Stock Market Parallels: Risk Assets Under Pressure
The decline in cryptocurrency prices isn’t happening in a vacuum. Traditional stock markets are also reflecting a high level of caution:
- Nasdaq 100 futures dropped more than 1%
- S&P 500 futures slipped by 0.65%
These moves underline the growing correlation between crypto assets and broader risk markets, especially during periods of global uncertainty.
Technical Indicators Signal Bearish Trends
According to a note from Coinbase Institutional, the drop in Bitcoin below its 200-day moving average is a bearish indicator. Their global head of research, David Duong, also highlighted that the Z-Score — a metric measuring risk-adjusted performance — suggests that the bull cycle ended in late February.
Since then, market activity has been neutral at best, with momentum largely absent. While this doesn’t confirm a deep bear market, it certainly shows a loss of bullish conviction among investors.
Sentiment and Strategy Shift Among Traders
Despite these developments, not all hope is lost. Traders and institutions are beginning to adjust their strategies, finding opportunities within the volatility.
Jake O., an OTC trader at Wintermute, a major crypto market maker, noted that the resilience shown by crypto prices, even amid a broader sell-off, is “undoubtedly good for the market.” It allows for more sophisticated trading strategies like using premiums to hedge and could encourage more allocations into spot markets.
He also mentioned that many prime brokers have shifted their positions from underweight to neutral on risk assets. This signals that while the short-term outlook is murky, there’s no full retreat yet.
All Eyes on Upcoming Economic Data
One of the most significant drivers for the next market move will be incoming economic data from the U.S. and Europe. Here’s what to watch for:
- U.S. Census Bureau is set to release March retail sales data
- Fed Chair Jerome Powell will speak on the economic outlook
- The U.S. Department of Labor will publish unemployment insurance data
- The U.S. Census Bureau will release residential construction statistics
- The European Central Bank (ECB) is expected to cut interest rates
This data will offer key insights into consumer spending, job trends, and housing — all crucial for determining the trajectory of monetary policy.
Investors will be watching these numbers closely, as they may influence whether the Federal Reserve decides to hold interest rates steady or adjust them in upcoming meetings.
Gold Shines While the U.S. Dollar Falters
Amid the shake-up in cryptocurrency prices and traditional equities, gold has once again proven its worth as a safe-haven asset.
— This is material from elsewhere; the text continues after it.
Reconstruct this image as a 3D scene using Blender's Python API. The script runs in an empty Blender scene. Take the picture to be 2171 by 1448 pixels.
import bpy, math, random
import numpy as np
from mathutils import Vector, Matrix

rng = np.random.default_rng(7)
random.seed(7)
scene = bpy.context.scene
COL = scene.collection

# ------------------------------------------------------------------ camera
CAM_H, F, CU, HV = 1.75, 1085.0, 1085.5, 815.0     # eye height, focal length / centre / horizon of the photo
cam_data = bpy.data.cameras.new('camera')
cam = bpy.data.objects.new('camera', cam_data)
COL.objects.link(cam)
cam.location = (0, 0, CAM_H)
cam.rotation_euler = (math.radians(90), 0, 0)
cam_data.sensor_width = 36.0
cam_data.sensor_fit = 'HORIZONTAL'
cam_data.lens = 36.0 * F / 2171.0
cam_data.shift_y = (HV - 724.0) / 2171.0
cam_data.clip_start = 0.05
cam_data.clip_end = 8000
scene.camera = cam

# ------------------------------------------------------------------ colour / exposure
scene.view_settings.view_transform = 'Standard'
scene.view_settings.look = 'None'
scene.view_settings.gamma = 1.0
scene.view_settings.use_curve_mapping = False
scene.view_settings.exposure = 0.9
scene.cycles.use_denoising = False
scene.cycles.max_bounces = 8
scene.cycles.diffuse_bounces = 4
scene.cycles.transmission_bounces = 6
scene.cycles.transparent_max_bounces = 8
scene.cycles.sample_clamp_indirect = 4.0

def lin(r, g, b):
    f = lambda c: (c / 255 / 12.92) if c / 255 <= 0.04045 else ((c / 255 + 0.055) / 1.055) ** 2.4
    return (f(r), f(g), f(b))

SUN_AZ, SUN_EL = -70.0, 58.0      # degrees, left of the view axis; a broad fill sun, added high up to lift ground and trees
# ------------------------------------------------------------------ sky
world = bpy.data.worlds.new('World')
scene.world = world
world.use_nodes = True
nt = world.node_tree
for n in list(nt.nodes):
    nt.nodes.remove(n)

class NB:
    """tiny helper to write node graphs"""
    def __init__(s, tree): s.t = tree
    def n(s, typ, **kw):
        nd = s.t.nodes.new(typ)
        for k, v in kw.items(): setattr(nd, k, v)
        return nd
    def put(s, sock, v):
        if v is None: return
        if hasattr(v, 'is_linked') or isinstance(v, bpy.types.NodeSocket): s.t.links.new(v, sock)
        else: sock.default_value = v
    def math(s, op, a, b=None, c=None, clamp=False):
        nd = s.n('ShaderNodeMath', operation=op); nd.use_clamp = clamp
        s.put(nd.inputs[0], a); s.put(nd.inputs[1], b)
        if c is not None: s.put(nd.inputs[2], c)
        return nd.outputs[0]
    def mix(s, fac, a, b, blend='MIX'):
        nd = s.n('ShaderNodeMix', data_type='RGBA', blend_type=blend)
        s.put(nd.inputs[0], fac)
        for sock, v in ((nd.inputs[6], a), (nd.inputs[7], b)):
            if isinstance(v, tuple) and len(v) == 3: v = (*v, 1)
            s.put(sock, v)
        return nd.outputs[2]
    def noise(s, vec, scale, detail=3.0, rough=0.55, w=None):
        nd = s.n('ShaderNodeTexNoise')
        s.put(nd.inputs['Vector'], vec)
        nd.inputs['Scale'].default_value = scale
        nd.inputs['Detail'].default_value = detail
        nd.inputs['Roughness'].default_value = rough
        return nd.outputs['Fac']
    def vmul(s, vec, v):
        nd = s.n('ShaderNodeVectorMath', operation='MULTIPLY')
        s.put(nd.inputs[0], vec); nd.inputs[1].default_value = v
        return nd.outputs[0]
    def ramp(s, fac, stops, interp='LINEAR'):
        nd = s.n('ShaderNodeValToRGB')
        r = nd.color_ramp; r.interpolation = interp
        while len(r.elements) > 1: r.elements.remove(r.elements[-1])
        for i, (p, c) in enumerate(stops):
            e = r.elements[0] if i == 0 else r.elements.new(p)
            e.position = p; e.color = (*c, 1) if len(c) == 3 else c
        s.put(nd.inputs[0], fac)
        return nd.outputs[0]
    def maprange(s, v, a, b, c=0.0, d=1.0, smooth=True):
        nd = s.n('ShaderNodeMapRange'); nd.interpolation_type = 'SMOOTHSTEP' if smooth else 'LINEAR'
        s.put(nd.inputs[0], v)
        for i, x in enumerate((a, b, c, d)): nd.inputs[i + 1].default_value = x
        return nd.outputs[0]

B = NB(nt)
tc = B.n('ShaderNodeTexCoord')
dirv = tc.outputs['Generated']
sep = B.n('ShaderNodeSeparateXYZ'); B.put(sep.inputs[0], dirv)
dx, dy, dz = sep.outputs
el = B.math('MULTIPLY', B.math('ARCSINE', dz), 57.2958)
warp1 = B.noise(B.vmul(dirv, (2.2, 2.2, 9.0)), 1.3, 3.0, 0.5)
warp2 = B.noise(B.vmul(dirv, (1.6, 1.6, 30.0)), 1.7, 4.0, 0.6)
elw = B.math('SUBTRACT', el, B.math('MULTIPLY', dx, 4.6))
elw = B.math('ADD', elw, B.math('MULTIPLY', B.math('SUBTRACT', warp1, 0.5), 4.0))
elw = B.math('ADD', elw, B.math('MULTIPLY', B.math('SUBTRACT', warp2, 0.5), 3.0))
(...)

The precious metal is currently up by 26.5% year-to-date, trading above $3,300 per troy ounce — a remarkable gain in just a few months.
In contrast, the U.S. Dollar Index has tumbled by nearly 9% in the same period. This divergence suggests that investors are moving away from fiat currency and seeking tangible stores of value — a trend that could benefit both gold and cryptocurrencies in the long run, once volatility stabilizes.
Conclusion: A Critical Moment for Risk Assets
The recent drop in cryptocurrency prices amid rising U.S.-China trade tensions has created a ripple effect across global financial markets. As traditional assets like the Nasdaq and S&P 500 futures fall alongside crypto, we’re witnessing how interconnected the modern investment landscape has become.
Still, the resilience in Bitcoin and other cryptocurrencies, despite these headwinds, offers a silver lining. With gold on the rise, the U.S. Dollar weakening, and critical economic data on the horizon, the coming days will be crucial for market direction.
Whether you’re a seasoned investor or a crypto enthusiast, now is the time to stay informed, diversify wisely, and prepare for a market shaped increasingly by global policy, macroeconomic signals, and geopolitical developments.